Mr. Fash first started in Eldorado and afterward was in many places finally going to San Joiquin County where he took up a farm and lived there five years. He then had the misfortune to lose his devoted companion, she dying in 1867 of consumption, leaving three little children, aged from six years to ten months. Their names are John Daniel, Phil Sheridan, and Sarah. The latter is the wife of Hugh hart, an expressman of Peoria and they have three children two girls and a boy. Phil married and lives in Peoria where he drives a team for a feed store: John is a blacksmith in Farmington.
After the death of his wife our subject sold his property in California and returned to Knoxville, he having been on the Pacific Coast thirteen years altogether, and returned from there by way of the Isthmus of Panama and New York. He built himself a home in Knoxville, and in 1868 bought the place on which he now lives, it being a part of the old homestead where his boyhood and youth were passed, and in 1870 he moved onto it. He was married a second time in the fall of 1868, to Miss Mary Cover, of Knoxville, who has been to him a true wife and to his children a kind step-mother. Besides successfully carrying on a large and lucrative business as a blacksmith and wagon maker, he pays much attention to cultivating his land, having fifty acres most of which is improved.
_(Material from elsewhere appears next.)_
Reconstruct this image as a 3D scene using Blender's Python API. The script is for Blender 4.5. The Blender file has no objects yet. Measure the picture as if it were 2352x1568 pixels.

Mr. Fash inherited in a full degree the fine physique for which his ancestry were famous, and his stalwart proportions well fit him for his calling, in which he is very skillful, being a first class artisan. He is well endowed mentally, possessing a clear brain and keen wit, and is noted in this locality for his quaint lucid expressions and humorous originalities. He is withal generous, frank open-hearted, and is a general favorite. Mr. Fash was originally a Democrat, but later in life he became a Republican, and is still a sturdy advocate of the policy of that party.